We never really catch the “Kid’s” name, but he takes the alias of “Bobby” while working in the kitchen of the elite private club affiliated with his enemies. As a boy, he watched helplessly as the future police chief killed his mother, as part of an operation to clear their community off land coveted by a politically connected cult. Their (maybe not so vaguely) Modi-sounding nationalist party is on the verge of winning the election, but “Bobby” might not even be aware of politics. He is hatching a plan to make Chief Rana pay. Still, he cannot help noticed Sita, one of the club’s hostesses, whose soul has not been fully corrupted yet.

Bobby’s plan is not great, but he intends to compensate with the red-hot intensity of his rage. He might need a little more than that, but he might find it during a training montage. Sure, we have seen them before, but not with Zakiir Hussain keeping rhythm as the character appropriately known simply as the “Tabla Maestro,” which indeed he is.

Hussain, a member of John McLaughlin’s Shakti, has appeared in films before, but they have mostly been classy Merchant-Ivory productions, like
Heat and Dust. In contrast, Monkey Man is about as bloody and seamy as a movie can possibly get. It is not for the squeamish. This is a straight-up payback thriller, but it is getting marketed for horror audiences, partly because it is produced by Jordan Peele and partly because it is so unapologetically violent.

Directing himself, Patel has sort of made a Mr. Hyde companion to his Dr. Jekyll-ish breakout film,
Slumdog Millionaire. Bobby, or whoever he is, is another slum kid, but he has very different goals in life.

Basically, there are two extended fight scenes, but they probably represent at least sixty percent of the film. In terms of their grittiness and grunginess, they are very much akin to those in Xavier Gens’
Mayhem. Clearly, Patel trained like a madman. He is not a huge guy, but he has that wiry, ultra-cut physique that makes his relentlessness believable. The movie is his show entirely, but Sharlto Copley is also fun to watch chewing the scenery as the sleazy underground fight empresario, Tiger.
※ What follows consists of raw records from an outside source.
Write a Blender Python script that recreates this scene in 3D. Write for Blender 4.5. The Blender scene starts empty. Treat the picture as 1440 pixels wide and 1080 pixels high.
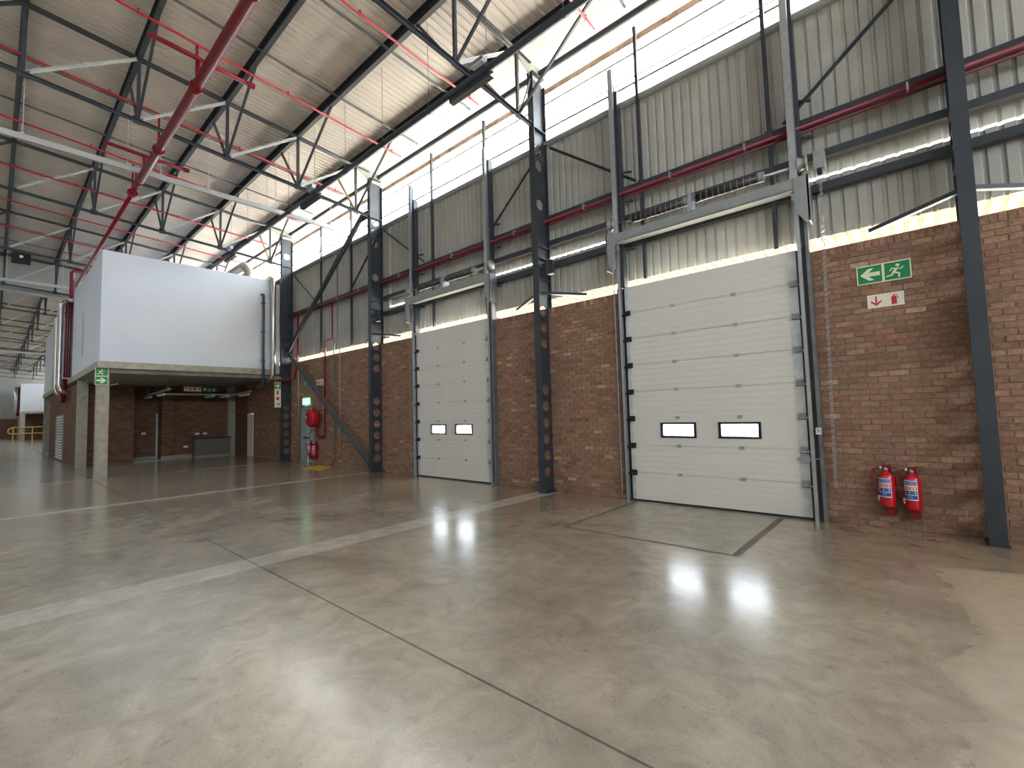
import bpy, math, random
from mathutils import Vector, Matrix
PI = math.pi
random.seed(7)
sc = bpy.context.scene
COL = sc.collection

# ------------------------------------------------------------ camera
yaw, pitch, roll, FPX, CAMH = 0.7256913, 0.06323203, -0.02761074, 650.8115, 1.75
d = Vector((-math.sin(yaw)*math.cos(pitch), math.cos(yaw)*math.cos(pitch), math.sin(pitch)))
r = d.cross(Vector((0, 0, 1))).normalized(); u = r.cross(d)
cr, sr = math.cos(roll), math.sin(roll)
r2 = r*cr + u*sr; u2 = u*cr - r*sr
cam = bpy.data.cameras.new('camera'); camo = bpy.data.objects.new('camera', cam); COL.objects.link(camo)
camo.matrix_world = Matrix(((r2.x, u2.x, -d.x, 0), (r2.y, u2.y, -d.y, 0), (r2.z, u2.z, -d.z, CAMH), (0, 0, 0, 1)))
cam.sensor_fit = 'HORIZONTAL'; cam.sensor_width = 36.0; cam.lens = FPX/1440*36.0
cam.clip_start = 0.05; cam.clip_end = 600
sc.camera = camo

# ------------------------------------------------------------ world, sun, exposure
SKY, SUN, EXPO = 1.0, 40.0, 0.82
w = bpy.data.worlds.new('sky'); sc.world = w; w.use_nodes = True
nt = w.node_tree; nt.nodes.clear()
out = nt.nodes.new('ShaderNodeOutputWorld'); bg = nt.nodes.new('ShaderNodeBackground')
bg.inputs[0].default_value = (0.86, 0.93, 1.0, 1); bg.inputs[1].default_value = 11.0*SKY
nt.links.new(bg.outputs[0], out.inputs[0])
sl = bpy.data.lights.new('sun', 'SUN'); sl.energy = SUN; sl.angle = 0.01; sl.color = (1.0, 0.94, 0.86)
so = bpy.data.objects.new('sun', sl); COL.objects.link(so)
el = math.radians(67); az = math.radians(10)     # sun stands beyond the dock wall (+Y side)
sd = Vector((math.sin(az)*math.cos(el), math.cos(az)*math.cos(el), math.sin(el)))
so.rotation_euler = (-sd).to_track_quat('-Z', 'Y').to_euler(); so.location = (0, 40, 60)
so['category'] = 'sun'; so['label'] = 'high sun beyond the dock wall'

def portal(name, loc, sx, sy, normal):
    L = bpy.data.lights.new(name, 'AREA'); L.shape = 'RECTANGLE'; L.size = sx; L.size_y = sy
    L.cycles.is_portal = True
    o = bpy.data.objects.new(name, L); COL.objects.link(o); o.location = loc
    n = Vector(normal).normalized()
    xa = Vector((0, 0, 1)).cross(n)
    xa = Vector((1, 0, 0)) if xa.length < .1 else xa.normalized()
    za = -n; ya = za.cross(xa)
    o.matrix_world = Matrix(((xa.x, ya.x, za.x, loc[0]), (xa.y, ya.y, za.y, loc[1]), (xa.z, ya.z, za.z, loc[2]), (0, 0, 0, 1)))
portal('daylight_portal_dock', (-47, 8.8, 8.8), 118, 1.6, (0, -1, 0))
portal('daylight_portal_ridge', (-10, -5.5, 11.1), 44, 4.0, (0, 0, -1))
portal('daylight_portal_end', (12.1, -2.0, 6.9), 16, 2.2, (-1, 0, 0))
portal('daylight_portal_far', (-74, -5.5, 11.1), 56, 4.0, (0, 0, -1))
sc.view_settings.view_transform = 'Standard'; sc.view_settings.look = 'None'
sc.view_settings.exposure = EXPO; sc.view_settings.gamma = 1.0; sc.view_settings.use_curve_mapping = False
try:
    sc.cycles.use_denoising = True
    sc.cycles.max_bounces = 10; sc.cycles.diffuse_bounces = 6; sc.cycles.glossy_bounces = 4; sc.cycles.transparent_max_bounces = 16
    sc.cycles.sample_clamp_indirect = 8.0; sc.cycles.caustics_reflective = False; sc.cycles.caustics_refractive = False
except Exception:
    pass

# ------------------------------------------------------------ materials
def mat(name, col, rough=.6, metal=0.0, spec=.5, noise=None, emit=None, bump=None, vary=0.0):
    m = bpy.data.materials.new(name); m.use_nodes = True; t = m.node_tree; N = t.nodes; L = t.links
    b = N['Principled BSDF']; b.inputs['Roughness'].default_value = rough; b.inputs['Metallic'].default_value = metal
    b.inputs['Specular IOR Level'].default_value = spec
    b.inputs['Base Color'].default_value = (*col, 1)
    geo = N.new('ShaderNodeNewGeometry')
    src = None
    if noise:
        sca, amt = noise[0], noise[1]
        col2 = noise[2] if len(noise) > 2 else tuple(min(1, c*(1+amt)) for c in col)
        col1 = noise[3] if len(noise) > 3 else tuple(c*(1-amt) for c in col)
        n = N.new('ShaderNodeTexNoise'); n.inputs['Scale'].default_value = sca; n.inputs['Detail'].default_value = 6
        L.new(geo.outputs['Position'], n.inputs['Vector'])
        rp = N.new('ShaderNodeValToRGB'); rp.color_ramp.elements[0].position = .32; rp.color_ramp.elements[1].position = .68
        rp.color_ramp.elements[0].color = (*col1, 1); rp.color_ramp.elements[1].color = (*col2, 1)
        L.new(n.outputs['Fac'], rp.inputs['Fac']); src = rp.outputs['Color']
    if vary:
        oi = N.new('ShaderNodeObjectInfo'); mr = N.new('ShaderNodeMapRange')
        mr.inputs['To Min'].default_value = 1-vary; mr.inputs['To Max'].default_value = 1+vary
        L.new(oi.outputs['Random'], mr.inputs['Value'])
        mx = N.new('ShaderNodeMix'); mx.data_type = 'RGBA'; mx.blend_type = 'MULTIPLY'; mx.inputs['Factor'].default_value = 1
        if src: L.new(src, mx.inputs['A'])
        else: mx.inputs['A'].default_value = (*col, 1)
        L.new(mr.outputs['Result'], mx.inputs['B']); src = mx.outputs['Result']
    if src: L.new(src, b.inputs['Base Color'])
    if bump:
        n2 = N.new('ShaderNodeTexNoise'); n2.inputs['Scale'].default_value = bump[0]; n2.inputs['Detail'].default_value = 5
        L.new(geo.outputs['Position'], n2.inputs['Vector'])
        bp = N.new('ShaderNodeBump'); bp.inputs['Strength'].default_value = bump[1]; bp.inputs['Distance'].default_value = .01
        L.new(n2.outputs['Fac'], bp.inputs['Height']); L.new(bp.outputs['Normal'], b.inputs['Normal'])
    if emit:
        b.inputs['Emission Color'].default_value = (*emit[0], 1); b.inputs['Emission Strength'].default_value = emit[1]
    return m
M = {}
M['steel'] = mat('charcoal_paint', (.032, .040, .050), .45, 0, .45, (3, .15))
M['steel_light'] = mat('grey_primer_steel', (.16, .17, .18), .45, .3, .5, (4, .2))
M['roof'] = mat('roof_sheet_underside', (.60, .57, .53), .55, 0, .3, (1.2, .07), vary=.04)
M['wallsheet'] = mat('wall_sheet_lining', (.40, .40, .365), .55, 0, .3, (1.5, .09), vary=.05)
M['galv'] = mat('galvanised_steel', (.42, .44, .46), .42, .7, .5, (9, .09))
M['galv_dull'] = mat('dull_galvanised_steel', (.30, .32, .31), .5, .4, .5, (9, .07))
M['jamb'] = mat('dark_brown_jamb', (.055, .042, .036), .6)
M['stile'] = mat('bright_galvanised_stile', (.58, .62, .62), .45, .35, .5, (6, .15))
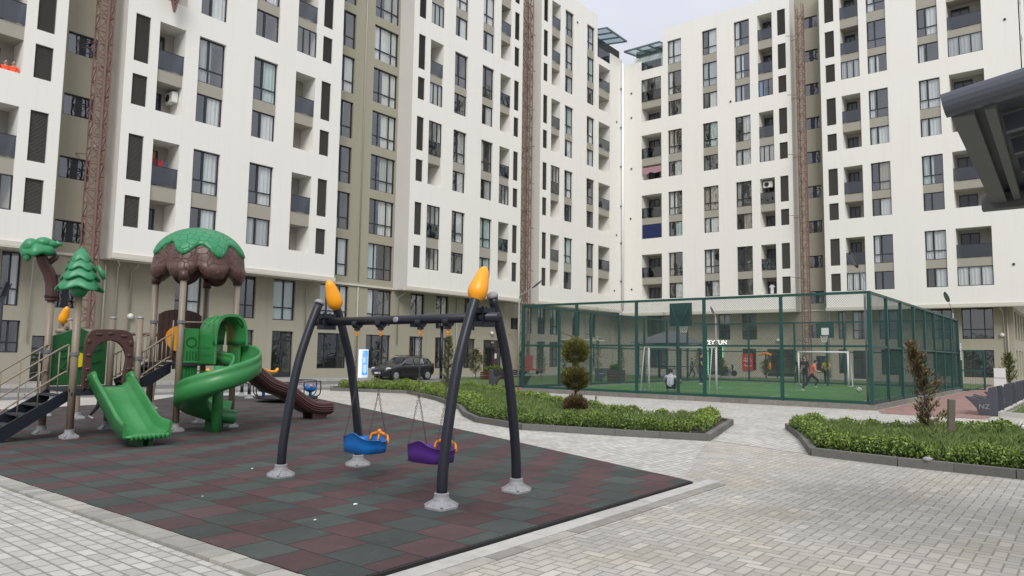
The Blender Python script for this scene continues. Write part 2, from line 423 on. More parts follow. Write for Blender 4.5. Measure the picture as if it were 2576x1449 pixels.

Cinematographer Sharone Meir soaks up all the grime, but somehow the neon-lit street scenes are weirdly beautiful.
Monkey Man probably feels like it lands more political in India, but in America most of the partisan-ideological baggage will be “lost in translation,” so to speak. It is just as well, because there is something rather poetic about Monkey Man’s stripped-down primal fury. Recommended for fans of existential action cinema, Monkey Man opens in theaters tomorrow (4/5), including the AMC Lincoln Square.